Lindner sprach bei n-tv von "Heuchelei" in dieser Debatte. "Die frühere rot-grüne Bundesregierung hat damals den Energiekonzernen einen politisch störungsfreien restlichen Betrieb zugesichert ohne finanzielle Forderungen zu stellen. Das ändern wir jetzt." Jetzt gebe es bei der Zusicherung längerer Laufzeiten auch finanzielle Forderungen gegen die Konzerne, und es gibt eine Verbesserung der Sicherheit. "Das macht einen konkreten Unterschied."

Vorschläge zum Schuldenabbau

Merkel hatte in ihrer Antwort auf Gabriels Rede dem SPD-Chef vorgeworfen, er habe zwar die Regierungspolitik kritisiert, aber selbst keine Vorschläge zum Schuldenabbau unterbreitet. Gabriel hatte seinerseits der Regierung abgesprochen, die "elementaren Wertvorstellungen in unserem Land" zu berücksichtigen. Es gebe aber durchaus andere Wege, die Schulden abzubauen und trotzdem Impulse für Bildung und Investitionen zu geben.

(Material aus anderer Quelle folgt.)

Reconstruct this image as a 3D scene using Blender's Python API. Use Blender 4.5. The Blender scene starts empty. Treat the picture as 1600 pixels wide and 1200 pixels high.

Im Gespräch mit n-tv verwies Trittin erneut auf die Sparvorschläge der Grünen, die sofort hätten umgesetzt werden können. Allein eine Milliarde Euro könnte eingespart werden, wenn man das Dienstwagenprivileg kippen würde. "Wir schlagen weiterhin vor, den Spitzensteuersatz für Großverdiener anzuheben auf 45 Prozent. Das bringt eine weitere Milliarde. Durch Abbau von ökologisch schädlichen Subventionen könnten weitere acht, neun Milliarden Euro locker eingespart werden, ohne die Ärmsten zu belasten." Es komme darauf an, zu konsolidieren, aber auch zu investieren.